Budget 2012: slim pickings for IT

In a tight budget year, funding for IT projects is scarce.

In seeking to turn around a $44.4 billion budget deficit in 2011-2012 to a $1.5 billion surplus in 2013, Treasurer Wayne Swan told journalists in the budget lock-up today that he had forged a serious and responsible budget.

As a result, IT spending was not a key feature of the Labor government’s fifth budget since coming to power in 2007.

But it wasn’t all bleak; aside from continued investment in e-health, the National Broadband Network (NBN), its document verification scheme and IT systems for the National Disability Insurance Scheme, the government did commit to spending $43.7 million over four years for the Australian Securities and Investments Commission to replace its market surveillance system with “an enhanced, integrated system with increased data mining and analysis capacity”.

While the government has not indicated in this year’s budget how much it intends to receive from the auction of the 700MHz and 2.5GHz spectrum at the end of this calendar year, it has also allocated $143.2 million over the next five years to make sure broadcasters vacate the digital dividend “in a timely fashion”, and to allow the re-stacking of the spectrum for use in mobile telecommunications services.

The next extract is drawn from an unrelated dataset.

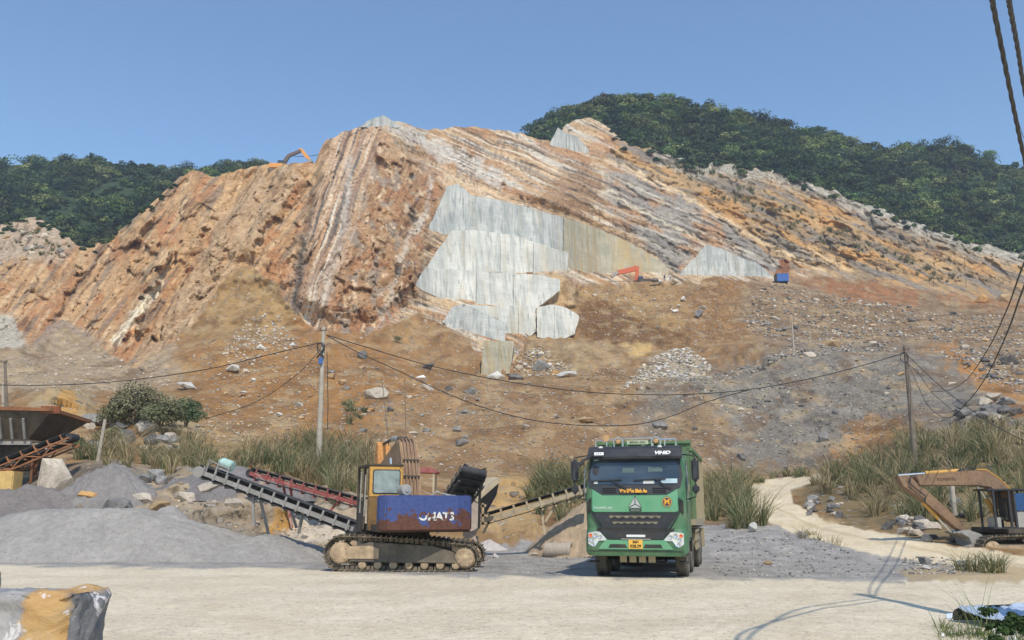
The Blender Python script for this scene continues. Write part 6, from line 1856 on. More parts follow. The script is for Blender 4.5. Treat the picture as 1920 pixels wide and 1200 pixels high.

Of this, $26.1 million will be provided for a public campaign to inform the country about the digital dividend auction and the associated switch-off of analog television signals.

The Australian Skills Quality Authority picked up $9 million over four years for the redevelopment of its IT systems. As part of a redesign of the vocational education and training (VET) loans scheme, $2.8 million will be provided to enhance IT systems “to streamline the exchange of information between the Department of Industry, Innovation, Science, Research and Tertiary Education and Registered Training Organisations”.

There has been $6 million allocated to continue the development and expansion of the government’s MySkills website for job seekers.

In addition, $5.5 million has been allocated to the development of an IT system to support the implementation of the Environment Protection and Biodiversity Conservation Act, which changed the way environmental impact processes are conducted.

While the government backed out of its deal with Independent MP Andrew Wilkie for pokie machine reform across Australia, it has agreed to undertake a limited trial of pre-commitment technology for poker machines in the Australian Capital Territory. It is funding the purchase of the infrastructure, administation, facilitation costs and evaluation costs.

As the tender process for this trial is underway, the government has declined to reveal the expected cost of the trial to “protect the interests of the Commonwealth”.

While IT was not overall a major spending point for the government, neither was it listed as a point of major savings. The vast majority of the $33.6 billion the government is hoping to save in the 2012-2013 budget come from not proceeding with a planned company tax cut, cuts to Defence spending, deferring Australia’s official development assistance target, and changes to tax reform and welfare payments.